Top oil companies including Royal Dutch Shell, BP and Total are adapting with growing urgency to the need to develop cleaner energy sources, investing more and more in solar and wind power, electric vehicle technology and even forestation.
Still, they see oil, and specially natural gas, the least polluting fossil fuel, playing a major role throughout the decades of transition and beyond as demand for electricity and plastics grows.
"Shell's core business is, and will be for the foreseeable future, very much in oil and gas… and particularly in natural gas," Shell Chief Executive Officer Ben van Beurden said in a speech at the Oil & Money conference.
By 2035, Shell expects global gas demand to grow annually by 2 percent, twice the pace of worldwide energy demand, van Beurden said.

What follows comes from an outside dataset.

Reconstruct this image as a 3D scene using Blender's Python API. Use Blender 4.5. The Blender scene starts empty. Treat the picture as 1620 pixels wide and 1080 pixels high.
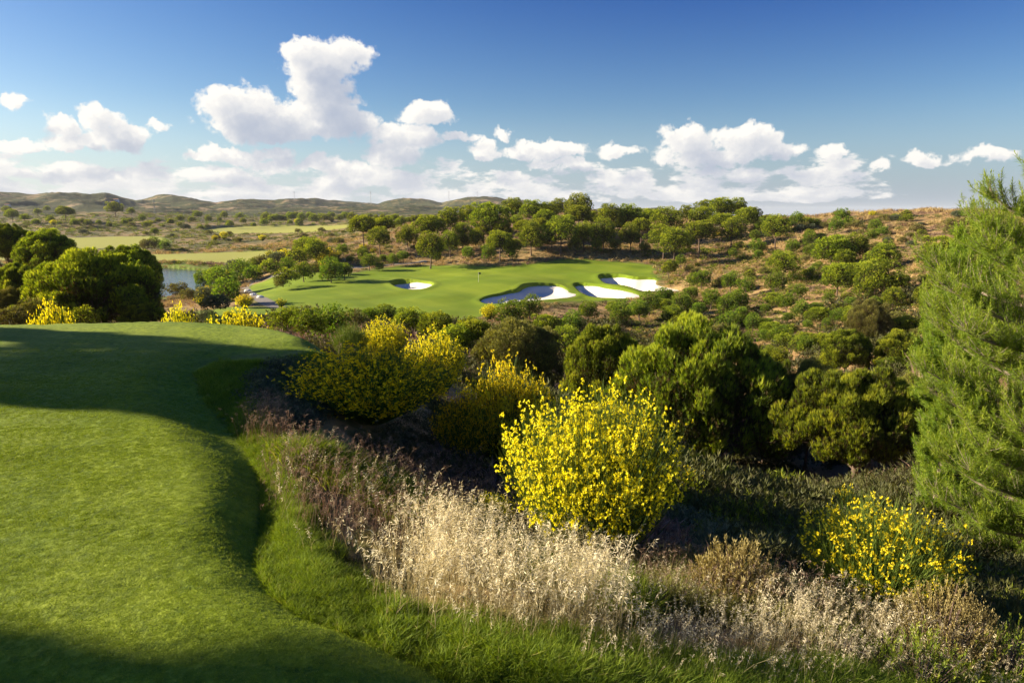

The United Nations said in a report earlier this week that limiting Earth's temperature rise to 1.5 degrees Celsius means making rapid, unprecedented changes in the way people use energy to eat.
That will include the tripling of renweables energy to supply 70-85 percent of electricity by 2050.
Technology to capture and store carbon emissions would further reduce the share of gas-fired power to 8 percent, the report said, while making no mention of oil in this context.
It is unclear how the global economy will reach such goals.
Natural gas is today around 22 percent in the global energy mix. But many energy company executives prefer to see it as part of the shift to low-carbon economies.
Qatar, one of the world's largest gas suppliers, is set to grow its liquefied natural gas (LNG) capacity by over 40 percent by the next decade to around 110 million tonnes per year, as demand for the super-chilled fuel is set to soar, particularly in fast-growing economies such as China and India.
"We believe that natural gas will continue to play a key role, not as a so-called transition fuel but rather as a destination fuel," Qatar Petroleum CEO Saad Al Kaabi said.
Shell is investing more than any other of its peers in clean energy, spending $1 billion to $2 billion a year on renewables and low-carbon energy. That compares with a total annual spending budget of $25 billion-$30 billion.
The investments "might even make people think we have gone soft on the future of oil and gas. If they did think that… they would be wrong," van Beurden said.